In the aftermath of the junket’s failure, there are no less than three failures of bathos: an old ladies gossip about Britt-Marie’s’ wedding night; Don Juan’s yell, “I remain one who despises both God and Satan”; and an ending, with she and he looking out to a pretty moon.
How far can the gift of pathos reach, for Renata and Pablo and the vicar. Farther than Jackie, that’s for sure!

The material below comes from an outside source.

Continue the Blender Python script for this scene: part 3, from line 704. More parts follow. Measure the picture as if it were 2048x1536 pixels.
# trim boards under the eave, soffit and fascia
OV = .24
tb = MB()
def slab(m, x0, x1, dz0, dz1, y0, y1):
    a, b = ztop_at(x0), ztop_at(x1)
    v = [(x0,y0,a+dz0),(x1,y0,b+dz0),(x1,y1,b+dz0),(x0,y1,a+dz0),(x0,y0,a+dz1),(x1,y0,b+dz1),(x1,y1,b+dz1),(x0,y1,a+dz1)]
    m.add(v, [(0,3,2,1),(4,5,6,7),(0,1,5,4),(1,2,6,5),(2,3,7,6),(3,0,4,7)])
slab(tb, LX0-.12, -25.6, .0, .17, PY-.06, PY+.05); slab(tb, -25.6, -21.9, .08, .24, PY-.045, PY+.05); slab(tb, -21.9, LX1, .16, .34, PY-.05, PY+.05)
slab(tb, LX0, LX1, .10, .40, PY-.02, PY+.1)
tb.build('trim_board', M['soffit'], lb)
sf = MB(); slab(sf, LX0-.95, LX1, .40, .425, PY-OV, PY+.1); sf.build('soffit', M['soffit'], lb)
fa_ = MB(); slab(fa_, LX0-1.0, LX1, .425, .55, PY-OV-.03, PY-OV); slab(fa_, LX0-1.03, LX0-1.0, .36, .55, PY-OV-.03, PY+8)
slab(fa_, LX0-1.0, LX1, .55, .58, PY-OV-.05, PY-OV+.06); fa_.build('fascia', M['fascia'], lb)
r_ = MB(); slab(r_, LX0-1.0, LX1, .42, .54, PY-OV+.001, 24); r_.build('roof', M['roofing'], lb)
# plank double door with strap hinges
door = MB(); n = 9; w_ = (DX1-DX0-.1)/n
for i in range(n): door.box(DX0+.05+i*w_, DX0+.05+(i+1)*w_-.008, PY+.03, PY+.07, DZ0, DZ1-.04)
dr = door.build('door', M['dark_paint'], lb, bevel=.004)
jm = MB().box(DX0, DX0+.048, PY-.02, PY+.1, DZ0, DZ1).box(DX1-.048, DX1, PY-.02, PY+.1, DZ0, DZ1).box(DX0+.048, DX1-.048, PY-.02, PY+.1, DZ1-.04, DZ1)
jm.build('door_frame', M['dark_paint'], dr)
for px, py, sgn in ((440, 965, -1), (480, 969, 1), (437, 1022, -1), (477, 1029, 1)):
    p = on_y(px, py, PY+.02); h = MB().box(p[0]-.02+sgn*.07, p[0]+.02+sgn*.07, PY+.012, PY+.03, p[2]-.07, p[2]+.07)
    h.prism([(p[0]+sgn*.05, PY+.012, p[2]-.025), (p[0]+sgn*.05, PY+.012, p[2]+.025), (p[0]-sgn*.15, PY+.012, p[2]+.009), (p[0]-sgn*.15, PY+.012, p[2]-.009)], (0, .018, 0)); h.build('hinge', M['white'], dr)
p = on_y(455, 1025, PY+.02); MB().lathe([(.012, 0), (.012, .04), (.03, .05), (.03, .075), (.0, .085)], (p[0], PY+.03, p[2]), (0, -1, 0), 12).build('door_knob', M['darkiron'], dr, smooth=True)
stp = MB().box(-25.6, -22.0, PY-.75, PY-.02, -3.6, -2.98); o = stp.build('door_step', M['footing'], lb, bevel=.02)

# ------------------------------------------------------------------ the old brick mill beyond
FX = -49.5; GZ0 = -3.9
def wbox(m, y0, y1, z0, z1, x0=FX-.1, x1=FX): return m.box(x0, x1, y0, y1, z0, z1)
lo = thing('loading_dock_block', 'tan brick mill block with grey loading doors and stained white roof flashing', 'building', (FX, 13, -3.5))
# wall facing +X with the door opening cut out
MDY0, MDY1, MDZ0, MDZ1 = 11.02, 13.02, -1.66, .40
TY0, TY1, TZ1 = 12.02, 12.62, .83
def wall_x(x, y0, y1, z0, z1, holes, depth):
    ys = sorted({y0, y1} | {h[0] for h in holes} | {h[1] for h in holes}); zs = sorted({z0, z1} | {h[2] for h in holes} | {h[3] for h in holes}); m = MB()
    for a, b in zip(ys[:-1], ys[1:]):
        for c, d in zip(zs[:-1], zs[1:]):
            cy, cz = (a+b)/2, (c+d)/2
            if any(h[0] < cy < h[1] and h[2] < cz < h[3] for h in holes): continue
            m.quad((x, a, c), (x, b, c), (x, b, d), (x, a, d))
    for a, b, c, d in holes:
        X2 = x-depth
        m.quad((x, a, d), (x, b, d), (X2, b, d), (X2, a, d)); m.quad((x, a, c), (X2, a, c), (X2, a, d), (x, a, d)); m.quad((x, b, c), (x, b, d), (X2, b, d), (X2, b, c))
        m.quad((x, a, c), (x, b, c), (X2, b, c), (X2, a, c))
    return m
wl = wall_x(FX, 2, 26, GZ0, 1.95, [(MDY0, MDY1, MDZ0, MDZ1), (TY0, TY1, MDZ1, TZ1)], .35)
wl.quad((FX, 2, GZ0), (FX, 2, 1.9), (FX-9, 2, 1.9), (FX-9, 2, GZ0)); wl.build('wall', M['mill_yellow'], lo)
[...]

Yes Jim, your love for Jacques Demy brought much analytical joy to our site in the early going, and as I recall you even reviewed “The Umbrellas of Cherbourg” for our musical polling. A terrific essay as I recall. In any event I come here rather late as I wanted to re-view THE DEVIL’S EYE (which I did yesterday – from my massive Criterion blu ray box set. I saw the film four decades ago at a Manhattan Bergman Festival but not since then. It is noted as being the final Bergman film lenses by the great cinematographer Gunnar Fischer. Perhaps the quintessential Bergman “chamber piece” the fantasy and comedy stripes blend well in a film that can also rightly be referred to as a morality tale and/or a satire. To be sure there is a Moliere-styled irony and the Satan/Don Juan negotiation makes me think of Dieterle’s masterpiece THE DEVIL AND DANIEL WEBSTER. But there is an underlying sophistication here while you explore brilliantly!
Thanks very much, Sam!
I think this quirky film has a pivotal function in the art of Bergman’s endeavor. Notwithstanding marvelous performances in the 1950’s, I think, stirring in his forces, something more than that had to be considered, something missed by the treasures per se. From this film’s reach of the magic of pathos, our guide became very aware that his reach had to do with phenomena which (notwithstanding great visuals) cannot be fully confined to cinema. The narrative shocks of Tarkovsky, seem to me, a preparation for actions beyond films.There is a paradox that such films, with their brilliant treatment of humans, demand even more action.